Jenis Bentuk Ijtihad
Ijma’
Ijma’ artinya kesepakatan yakni kesepakatan para ulama dalam menetapkan suatu hukum hukum dalam agama berdasarkan Al-Qur’an dan Hadits dalam suatu perkara yang terjadi. Adalah keputusan bersama yang dilakukan oleh para ulama dengan cara ijtihad untuk kemudian dirundingkan dan disepakati. Hasil dari ijma adalah fatwa, yaitu keputusan bersama para ulama dan ahli agama yang berwenang untuk diikuti seluruh umat.
Qiyâs
Qiyas artinya menggabungkan atau menyamakan artinya menetapkan suatu hukum suatu perkara yang baru yang belum ada pada masa sebelumnya namun memiliki kesamaan dalah sebab, manfaat, bahaya dan berbagai aspek dengan perkara terdahulu sehingga dihukumi sama. Dalam Islam, Ijma dan Qiyas sifatnya darurat, bila memang terdapat hal hal yang ternyata belum ditetapkan pada masa-masa sebelumnya
Contoh Ijtihad
Salah satu contoh ijtihad yang sering dilakukan untuk saat ini adalah tentang penentuan I Syawal, disini para ulama berkumpul untuk berdiskusi mengeluarkan argumen masing-masing untuk menentukan 1 Syawal, juga penentuan awal Ramadhan.

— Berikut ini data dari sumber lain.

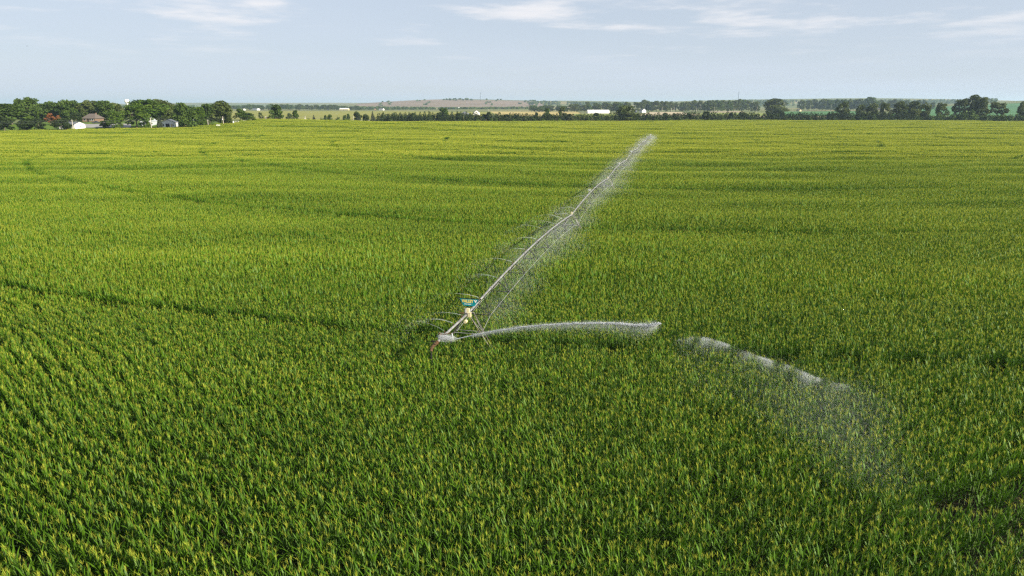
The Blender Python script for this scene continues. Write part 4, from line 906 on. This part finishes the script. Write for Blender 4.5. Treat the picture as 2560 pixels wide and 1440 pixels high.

Masing-masing ulama memiliki dasar hukum dan cara dalam penghitungannya, bila telah ketemu kesepakatan ditentukanlah 1 Syawal itu.
Contoh lain adalah tentang bayi tabung, pada zamannya Rasulullah bayi tabung belum ada. Akhir akhir ini bayi tabung dijadikan solusi oleh orang yang memiliki masalah dengan kesuburan jadi dengan cara ini berharap dapat memenuhi pemecahan masalah agar dapat memperoleh keturunan.
Para ulama telah merujuk kepada hadist-hadist agar dapat menemukan hukum yang telah dihasilkan oleh teknologi ini dan menurut MUI menyatakan bahwa bayi tabung dengan sperma dan ovum suami isteri yang sah hukumnya mubah (boleh) karena hal ini merupakan Ikhtiar yang berdasarkan agama. Allah sendiri mengajarkan kepada manusia untuk selalu berusaha dan berdoa.
Sedangkan para ulama melarang penggunaan teknologi bayi tabung dari suami isteri yang menitipkan ke rahim perempuan lain, jika ada yang demikian maka hal ini memiliki hukum haram. Alasannya karena akan menimbulkan masalah yang rumit dikemudian hari terutama soal warisan.
Dalam Islam anak yang berhak mendapat warisan adalah anak kandung, jika demikian bagaimana status hubungan anak dari hasil titipan tersebut? Dikandung tapi bukan milik sendiri, jadi hanya sekedar pinjam tempatnya saja, tentu hal ini membuat rumit.